There are some very compelling stories throughout the group.  I doubt that I'll ever forget either of the Richards.  Richard II has been raised as a king and can hardly believe that his will isn't absolute.  When his crown is taken from him, it is as if a fundamental law of nature has been violated.  The sheer act causes his world to come apart.
Richard III has no such hang up over the sacred nature of the crown.  To him it is a goal that must be attained even at a heavy cost.  He will be king and he doesn't care who he upsets to do so.  Of course, the people of England decided he was a monster, so this was ultimately his downfall.
If there is a theme throughout the history plays, it is probably the questioning of who should enjoy power.  Who deserves it?  What is the natural line for power to follow?  Is the rule of the king absolute?  What do the people do if someone manifestly unworthy becomes king?  We don't think of modern power in terms of kings and crowns, but the questions of leadership and power are still very familiar.
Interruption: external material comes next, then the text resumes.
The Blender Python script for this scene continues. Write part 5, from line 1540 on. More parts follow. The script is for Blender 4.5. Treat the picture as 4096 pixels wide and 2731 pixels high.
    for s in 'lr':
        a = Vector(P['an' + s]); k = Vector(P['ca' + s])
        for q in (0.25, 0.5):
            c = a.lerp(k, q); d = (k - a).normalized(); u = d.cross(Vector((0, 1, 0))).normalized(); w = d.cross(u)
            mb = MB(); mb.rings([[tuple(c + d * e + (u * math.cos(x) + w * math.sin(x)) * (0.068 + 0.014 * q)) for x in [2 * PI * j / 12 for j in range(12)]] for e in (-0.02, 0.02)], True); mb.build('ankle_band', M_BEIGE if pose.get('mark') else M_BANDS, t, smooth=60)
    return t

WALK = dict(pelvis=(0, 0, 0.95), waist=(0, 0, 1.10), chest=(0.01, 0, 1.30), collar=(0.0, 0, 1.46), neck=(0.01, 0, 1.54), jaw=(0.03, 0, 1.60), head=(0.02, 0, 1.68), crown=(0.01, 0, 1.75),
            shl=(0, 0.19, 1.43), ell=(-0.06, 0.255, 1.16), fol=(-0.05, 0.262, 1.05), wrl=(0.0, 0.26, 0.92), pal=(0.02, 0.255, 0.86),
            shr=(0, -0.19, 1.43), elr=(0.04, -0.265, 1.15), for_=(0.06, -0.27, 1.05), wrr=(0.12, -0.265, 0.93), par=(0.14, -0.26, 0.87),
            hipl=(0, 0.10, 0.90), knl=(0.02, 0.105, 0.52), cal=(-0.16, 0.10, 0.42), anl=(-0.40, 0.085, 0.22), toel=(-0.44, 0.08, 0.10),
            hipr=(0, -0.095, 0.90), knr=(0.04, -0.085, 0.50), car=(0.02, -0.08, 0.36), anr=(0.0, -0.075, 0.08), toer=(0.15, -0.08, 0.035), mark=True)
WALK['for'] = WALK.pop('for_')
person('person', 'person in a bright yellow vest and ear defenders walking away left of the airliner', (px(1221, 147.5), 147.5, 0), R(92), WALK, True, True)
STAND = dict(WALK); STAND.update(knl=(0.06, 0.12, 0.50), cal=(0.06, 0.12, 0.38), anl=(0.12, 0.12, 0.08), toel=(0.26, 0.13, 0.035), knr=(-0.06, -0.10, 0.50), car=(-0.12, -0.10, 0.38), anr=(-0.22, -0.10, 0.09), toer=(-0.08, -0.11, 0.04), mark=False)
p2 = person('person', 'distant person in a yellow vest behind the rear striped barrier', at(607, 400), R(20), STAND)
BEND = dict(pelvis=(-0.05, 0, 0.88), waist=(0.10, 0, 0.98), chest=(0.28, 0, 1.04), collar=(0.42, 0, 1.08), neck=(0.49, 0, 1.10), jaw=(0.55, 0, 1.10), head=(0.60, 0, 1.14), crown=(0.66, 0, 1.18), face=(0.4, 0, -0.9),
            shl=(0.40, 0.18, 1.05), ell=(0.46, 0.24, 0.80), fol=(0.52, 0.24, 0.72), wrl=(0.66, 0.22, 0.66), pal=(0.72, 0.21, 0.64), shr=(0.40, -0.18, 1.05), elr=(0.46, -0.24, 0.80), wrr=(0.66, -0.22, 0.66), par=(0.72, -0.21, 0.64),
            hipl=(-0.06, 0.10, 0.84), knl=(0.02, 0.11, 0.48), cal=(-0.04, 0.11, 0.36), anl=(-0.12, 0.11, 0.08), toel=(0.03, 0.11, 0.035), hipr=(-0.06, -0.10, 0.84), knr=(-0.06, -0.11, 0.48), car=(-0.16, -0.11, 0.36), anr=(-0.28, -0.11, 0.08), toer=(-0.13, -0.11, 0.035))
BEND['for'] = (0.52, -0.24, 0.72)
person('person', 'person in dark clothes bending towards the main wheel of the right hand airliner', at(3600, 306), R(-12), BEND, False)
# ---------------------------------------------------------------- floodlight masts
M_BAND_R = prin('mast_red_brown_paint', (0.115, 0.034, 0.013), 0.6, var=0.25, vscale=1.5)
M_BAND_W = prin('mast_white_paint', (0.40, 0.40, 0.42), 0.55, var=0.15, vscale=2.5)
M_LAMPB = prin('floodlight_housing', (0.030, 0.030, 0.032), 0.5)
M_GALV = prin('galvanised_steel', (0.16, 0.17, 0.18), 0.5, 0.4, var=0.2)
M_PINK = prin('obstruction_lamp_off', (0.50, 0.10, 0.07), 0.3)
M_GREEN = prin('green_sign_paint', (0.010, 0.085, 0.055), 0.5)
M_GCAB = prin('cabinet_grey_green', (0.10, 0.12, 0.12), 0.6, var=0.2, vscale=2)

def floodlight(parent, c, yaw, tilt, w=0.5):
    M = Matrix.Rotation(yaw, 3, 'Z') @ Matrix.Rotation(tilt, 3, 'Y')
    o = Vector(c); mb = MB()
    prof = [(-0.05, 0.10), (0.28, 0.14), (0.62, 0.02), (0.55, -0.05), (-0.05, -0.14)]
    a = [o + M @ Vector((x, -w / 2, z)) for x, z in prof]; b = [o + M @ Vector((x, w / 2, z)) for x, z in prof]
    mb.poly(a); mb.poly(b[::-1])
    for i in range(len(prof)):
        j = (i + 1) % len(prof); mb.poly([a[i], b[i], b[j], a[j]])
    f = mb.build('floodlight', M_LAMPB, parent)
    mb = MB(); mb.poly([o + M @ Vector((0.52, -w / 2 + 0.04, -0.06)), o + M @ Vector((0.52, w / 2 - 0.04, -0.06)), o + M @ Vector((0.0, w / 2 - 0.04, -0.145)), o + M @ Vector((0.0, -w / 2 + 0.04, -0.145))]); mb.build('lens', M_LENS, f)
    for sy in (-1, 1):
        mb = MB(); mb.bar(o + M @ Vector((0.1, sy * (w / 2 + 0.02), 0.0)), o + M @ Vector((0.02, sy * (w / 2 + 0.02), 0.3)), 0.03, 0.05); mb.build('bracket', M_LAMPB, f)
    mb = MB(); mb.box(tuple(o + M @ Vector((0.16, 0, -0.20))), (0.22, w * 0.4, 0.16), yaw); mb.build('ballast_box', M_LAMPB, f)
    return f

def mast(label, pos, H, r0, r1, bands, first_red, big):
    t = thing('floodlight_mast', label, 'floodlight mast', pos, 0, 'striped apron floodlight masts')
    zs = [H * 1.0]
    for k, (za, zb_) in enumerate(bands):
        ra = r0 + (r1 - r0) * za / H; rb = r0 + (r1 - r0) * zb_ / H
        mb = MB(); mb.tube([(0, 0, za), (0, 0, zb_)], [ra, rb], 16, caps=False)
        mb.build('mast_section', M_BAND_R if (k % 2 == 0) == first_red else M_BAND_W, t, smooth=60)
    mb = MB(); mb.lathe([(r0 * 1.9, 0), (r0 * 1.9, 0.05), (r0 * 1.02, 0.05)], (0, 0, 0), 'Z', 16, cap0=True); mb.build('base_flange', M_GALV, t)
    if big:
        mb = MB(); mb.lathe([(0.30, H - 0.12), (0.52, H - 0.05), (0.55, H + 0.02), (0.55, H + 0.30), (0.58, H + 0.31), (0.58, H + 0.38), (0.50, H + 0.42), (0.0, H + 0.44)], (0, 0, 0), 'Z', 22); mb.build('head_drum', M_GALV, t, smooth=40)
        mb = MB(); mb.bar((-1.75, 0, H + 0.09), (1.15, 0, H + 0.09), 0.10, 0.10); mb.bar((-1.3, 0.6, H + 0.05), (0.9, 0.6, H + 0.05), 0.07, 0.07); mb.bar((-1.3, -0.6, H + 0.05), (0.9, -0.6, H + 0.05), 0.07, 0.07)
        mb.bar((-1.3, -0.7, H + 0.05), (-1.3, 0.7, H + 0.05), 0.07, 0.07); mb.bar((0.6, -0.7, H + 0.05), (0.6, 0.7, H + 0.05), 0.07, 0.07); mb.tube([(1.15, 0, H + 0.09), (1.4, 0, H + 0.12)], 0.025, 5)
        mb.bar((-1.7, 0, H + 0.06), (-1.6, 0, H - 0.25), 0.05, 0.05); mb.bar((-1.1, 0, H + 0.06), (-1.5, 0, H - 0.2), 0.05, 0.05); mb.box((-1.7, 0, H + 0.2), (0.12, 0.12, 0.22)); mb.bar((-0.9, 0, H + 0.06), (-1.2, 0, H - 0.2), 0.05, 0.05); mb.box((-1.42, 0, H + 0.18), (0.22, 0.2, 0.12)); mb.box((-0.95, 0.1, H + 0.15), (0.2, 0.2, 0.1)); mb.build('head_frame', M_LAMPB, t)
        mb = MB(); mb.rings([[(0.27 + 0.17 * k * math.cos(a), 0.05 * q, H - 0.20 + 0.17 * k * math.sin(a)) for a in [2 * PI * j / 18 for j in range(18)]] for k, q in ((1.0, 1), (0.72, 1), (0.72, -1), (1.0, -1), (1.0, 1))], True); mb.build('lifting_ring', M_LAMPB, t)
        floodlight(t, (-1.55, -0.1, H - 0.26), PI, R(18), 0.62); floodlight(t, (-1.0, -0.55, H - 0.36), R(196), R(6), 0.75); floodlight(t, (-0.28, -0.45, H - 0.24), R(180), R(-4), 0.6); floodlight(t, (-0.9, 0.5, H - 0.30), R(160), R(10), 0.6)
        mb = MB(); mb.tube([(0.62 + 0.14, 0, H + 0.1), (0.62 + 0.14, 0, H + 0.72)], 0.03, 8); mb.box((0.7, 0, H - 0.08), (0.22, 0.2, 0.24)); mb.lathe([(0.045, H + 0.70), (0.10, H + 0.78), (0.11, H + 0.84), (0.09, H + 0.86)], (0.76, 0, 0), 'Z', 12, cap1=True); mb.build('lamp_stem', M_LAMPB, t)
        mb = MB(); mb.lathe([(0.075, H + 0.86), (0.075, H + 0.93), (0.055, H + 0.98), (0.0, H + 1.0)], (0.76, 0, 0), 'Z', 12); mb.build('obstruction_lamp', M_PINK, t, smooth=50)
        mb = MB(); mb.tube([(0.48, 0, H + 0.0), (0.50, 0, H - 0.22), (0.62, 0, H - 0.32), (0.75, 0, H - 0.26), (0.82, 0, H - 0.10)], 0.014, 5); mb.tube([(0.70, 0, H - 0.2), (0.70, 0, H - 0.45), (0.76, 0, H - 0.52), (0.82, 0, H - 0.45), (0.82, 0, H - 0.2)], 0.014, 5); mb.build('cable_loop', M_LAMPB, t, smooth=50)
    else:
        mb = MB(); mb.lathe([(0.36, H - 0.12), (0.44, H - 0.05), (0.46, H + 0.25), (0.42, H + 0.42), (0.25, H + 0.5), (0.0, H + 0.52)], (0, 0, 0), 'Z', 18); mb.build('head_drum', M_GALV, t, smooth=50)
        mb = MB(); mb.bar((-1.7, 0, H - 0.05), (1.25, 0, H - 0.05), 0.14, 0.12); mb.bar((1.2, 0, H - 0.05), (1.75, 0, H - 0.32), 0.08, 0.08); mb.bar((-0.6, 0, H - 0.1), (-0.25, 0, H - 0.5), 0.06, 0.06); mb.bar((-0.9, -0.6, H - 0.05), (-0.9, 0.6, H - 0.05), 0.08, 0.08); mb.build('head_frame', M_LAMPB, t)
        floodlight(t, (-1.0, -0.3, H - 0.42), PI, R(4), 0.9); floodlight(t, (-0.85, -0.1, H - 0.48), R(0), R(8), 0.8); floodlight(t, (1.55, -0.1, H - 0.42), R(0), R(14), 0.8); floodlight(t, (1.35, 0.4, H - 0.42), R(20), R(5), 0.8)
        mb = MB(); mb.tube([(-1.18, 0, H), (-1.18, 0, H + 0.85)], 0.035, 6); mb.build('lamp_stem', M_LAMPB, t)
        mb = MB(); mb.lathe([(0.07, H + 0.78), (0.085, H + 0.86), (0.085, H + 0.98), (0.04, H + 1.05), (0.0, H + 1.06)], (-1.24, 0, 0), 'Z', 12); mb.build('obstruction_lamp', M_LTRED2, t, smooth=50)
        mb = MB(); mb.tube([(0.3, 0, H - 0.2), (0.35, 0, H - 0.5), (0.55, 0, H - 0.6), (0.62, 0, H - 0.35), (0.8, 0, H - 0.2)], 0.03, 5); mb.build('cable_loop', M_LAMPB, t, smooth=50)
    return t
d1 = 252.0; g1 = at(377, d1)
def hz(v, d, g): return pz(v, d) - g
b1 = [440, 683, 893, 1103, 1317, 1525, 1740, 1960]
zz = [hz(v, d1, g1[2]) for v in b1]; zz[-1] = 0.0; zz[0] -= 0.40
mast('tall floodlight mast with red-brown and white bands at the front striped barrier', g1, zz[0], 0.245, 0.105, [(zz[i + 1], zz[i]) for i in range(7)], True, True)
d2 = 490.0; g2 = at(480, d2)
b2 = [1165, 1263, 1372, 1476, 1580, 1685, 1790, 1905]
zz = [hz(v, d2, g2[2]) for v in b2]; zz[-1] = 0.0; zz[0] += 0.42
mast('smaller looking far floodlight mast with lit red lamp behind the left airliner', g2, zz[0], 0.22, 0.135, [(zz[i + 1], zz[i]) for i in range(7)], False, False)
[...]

The stand alones are comparative orphans.  King John was a somewhat weak king who lost the faith of his nobles.  He ended up being poisoned by a monk.  Henry VIII, though prettied up, was a man who reveled in the trappings of the throne but was ruthless towards those who got in his way.  He cruelly cast aside his first wife and was lucky to end up with the jewel that was Elizabeth I. 
Neither play is produced much anymore and it's hard to blame anyone for this.  If I was going to rank them, they would be ninth and tenth in some order.  They don't build to a greater story.  Both of them are fine reading, but I'd be surprised if any but completests read them nowadays.

I love the idea of the history plays.  I'd love to see a similar attempt made with American presidents.  They would have to dodge a minefield of propaganda that Shakespeare wasn't able to dodge, but so be it.  It would be worth it.